Cache in app development

Hi. I’m facing cache problem when developing an app. When I run that app on Chrome, the UI, or compiled JS code, is not updated. So that, I need to clear the cache or open in incognito mode. But the PHP code is also cached. When I change my code in a controller, it does not affect the running app. I need to close and open another incognito window.
How can I fix this problem? Sometimes I need to update some apps and I want to make sure that every users get the latest updates.

Hello, there are multiple levels of catching generally possible. However, it is hard to guess you problem right now especially when you have multiple of them.
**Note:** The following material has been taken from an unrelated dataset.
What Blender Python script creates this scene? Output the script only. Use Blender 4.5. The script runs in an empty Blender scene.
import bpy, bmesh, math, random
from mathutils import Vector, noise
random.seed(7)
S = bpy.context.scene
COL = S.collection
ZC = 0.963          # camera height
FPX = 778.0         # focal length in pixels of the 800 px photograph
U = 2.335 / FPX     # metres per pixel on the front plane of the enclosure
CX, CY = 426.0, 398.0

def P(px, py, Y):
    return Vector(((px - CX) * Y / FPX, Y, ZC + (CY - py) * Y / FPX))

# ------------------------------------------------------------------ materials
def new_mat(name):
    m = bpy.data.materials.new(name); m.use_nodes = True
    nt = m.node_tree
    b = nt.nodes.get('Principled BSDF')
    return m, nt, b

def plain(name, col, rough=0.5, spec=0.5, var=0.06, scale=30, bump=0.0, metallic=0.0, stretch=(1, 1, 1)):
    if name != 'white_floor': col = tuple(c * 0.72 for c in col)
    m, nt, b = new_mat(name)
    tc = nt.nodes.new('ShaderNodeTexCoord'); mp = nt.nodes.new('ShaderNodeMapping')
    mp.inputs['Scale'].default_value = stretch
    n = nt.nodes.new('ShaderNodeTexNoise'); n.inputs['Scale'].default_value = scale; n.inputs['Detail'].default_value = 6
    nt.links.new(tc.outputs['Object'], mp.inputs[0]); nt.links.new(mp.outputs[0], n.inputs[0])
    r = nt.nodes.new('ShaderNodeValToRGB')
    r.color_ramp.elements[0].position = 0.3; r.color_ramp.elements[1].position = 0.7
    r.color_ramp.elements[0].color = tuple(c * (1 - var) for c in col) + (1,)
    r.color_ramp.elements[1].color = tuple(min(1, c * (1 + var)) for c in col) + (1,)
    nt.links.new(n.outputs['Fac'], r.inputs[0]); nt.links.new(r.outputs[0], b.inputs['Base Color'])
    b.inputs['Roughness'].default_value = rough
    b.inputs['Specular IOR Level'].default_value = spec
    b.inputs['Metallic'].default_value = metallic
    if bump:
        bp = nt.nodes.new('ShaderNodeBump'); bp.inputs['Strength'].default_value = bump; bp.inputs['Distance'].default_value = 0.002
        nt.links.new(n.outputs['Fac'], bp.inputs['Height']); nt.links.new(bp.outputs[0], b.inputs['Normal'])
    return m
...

What is your setup of development? Are you using the docker setup from Julius Härtel? In fact,I would first try to fix the backend to role that out. Theoretically, there should be no catches in PHP involved during development. Is OpCache enabled? Is there a facing proxy between browser and server? Or is the browser doing the caching?

For frontend development, I assume you are using hot module reload? Then, all caches are bypassed.

I have never seen problems with caching during development to be honest. So, you might want to share a bit more of your setup of app :wink: .

Christian

I just pull image Nextcloud 27 from Docker Hub. There’s no proxy.

What is OpCache? I haven’t heard it before. ;-;

Long sorry short: PHP: OPcache - Manual
It is a jit complete for PHP to speed up execution. If the PHP binary for some reason does not detect the changes in the PHP files, there could be stale cache entries used. But I highly doubt that. However, it could be one point of problems, though.

I would highly encourage to use a real development environment. This is for multiple reasons:

  1. You can be sure that this setup work with other users as well
  2. Any new features of the environment you can use. As I wrote, have a look at GitHub - juliushaertl/nextcloud-docker-dev: Nextcloud development environment using docker-compose. It is built just for development with all stuff in mind.
  3. Production code might have caches at various levels that makes development harder than needed. Go for a development environment.
  4. A common environment simplifies inter-app support from other maintainers.

I had my custom environment as well and switched to the environment of Julius and I am happy with it.